We climbed down from the trees
And we learned to speak
We lost our detailed short-term memories
But what's all of this got to do with me?
Is there some sort of connection to my ADD
Ma mai prendersi sul serio. ADD è un brano elettronico, lontano dai generi che i Viagra Boys hanno toccato nella loro carriera finora, che prende respiro con gli accordi di chitarra del ritornello dove «Attention Deficit Disorder» diventa un mantra che entra in testa dalla prima volta che lo si ascolta. Esorcizzare col ritmo e con la musica.
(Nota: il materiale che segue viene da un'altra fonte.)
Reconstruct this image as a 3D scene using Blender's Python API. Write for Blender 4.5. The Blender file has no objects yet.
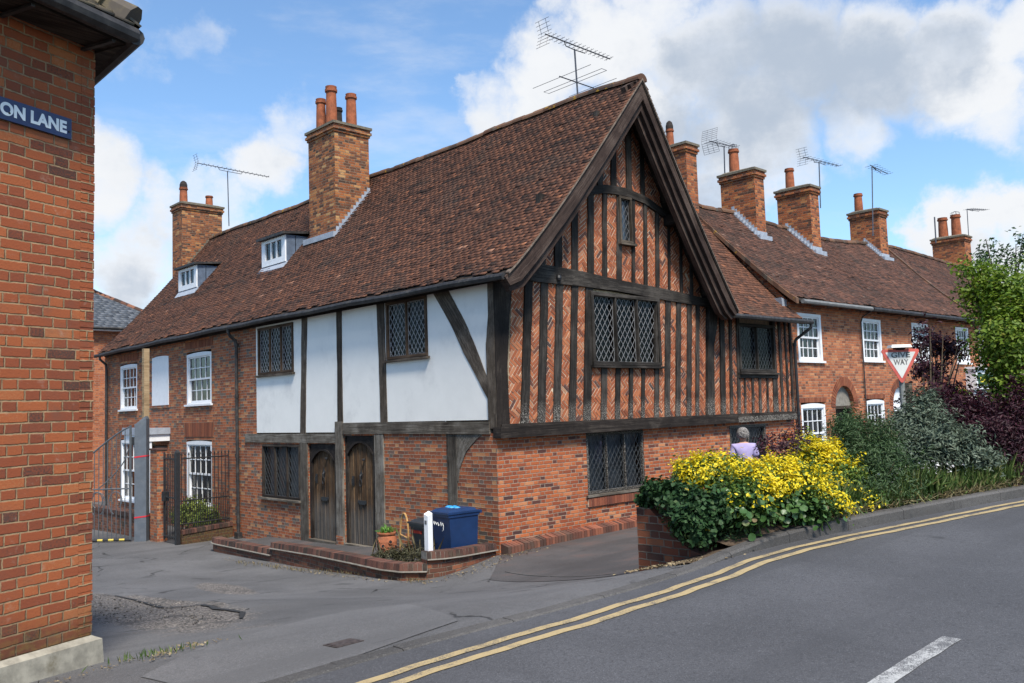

La danza sulla disgregazione sociale non si ferma, anzi raggiunge il suo livello di trasgressione massima nella traccia conclusiva. Return To Monke è un rumoroso invito a perdere le staffe: la volontà di ricreare un’atmosfera alla Rage Against the Machine è palpabile dal ruolo delle chitarre, della batteria e degli scratch appena accennati. Se non fosse per il sassofono, non sembrerebbe neppure una canzone dei Viagra Boys. Ancora una volta le armi vincenti sono le parole ripetute nel ritornello, ci si trova nel mezzo di un rito tribale: «Leave society, be a monkey».
Cave World è uno specchio dell’evoluzione della band e allo stesso tempo un giudizio sprezzante nei confronti dell’evoluzione della società di oggi. O meglio, di una parte di essa che a detta di Murphy e co. non sarebbe stata in grado di sopravvivere nelle caverne preistoriche. Questo terzo album è quello che consacra i Viagra Boys e ne costituisce forse la prova migliore per ritmo e consistenza. Emergono anche dei possibili sbocchi futuri, la band si confronta per la prima volta col mondo dell’elettronica e i risultati sono più che divertenti, anzi ne alimentano l’aura dissacrante. Scongiurato per il momento quindi il pericolo di uno stagnamento nei cliché stilistici dai quali diventa difficile schiodarsi una volta appurato il loro funzionamento.
I Viagra Boys registrano le canzoni con un criterio ben preciso: quello del live. L’ordine delle tracce è un’ipotetica scaletta, un ballo interminabile dove punk e jazz vengono saldati insieme da un sentimento di strafottente leggerezza. La stessa che traspare dai testi che, abbandonati cani e gamberetti, stavolta si soffermano sulle scimmie. Un album che volendosi mostrare il più distaccato e semiserio possibile, a partire dall’artwork fumettistico dai colori acidi, sortisce l’effetto opposto, denunciando la deriva culturale e sociale del nostro tempo. L’intento di offrire una visione poco lucida della realtà è talmente riuscito che l’ironia diventa satira. Cave World è a tratti un album politico pur non volendo risultare tale, e questo è uno dei suoi pregi migliori accanto alla musica.
L’album sull’evoluzione distorta dell’uomo dei nostri tempi, è anche quello dell’evoluzione definitiva dei Viagra Boys. Non è questo un bellissimo paradosso?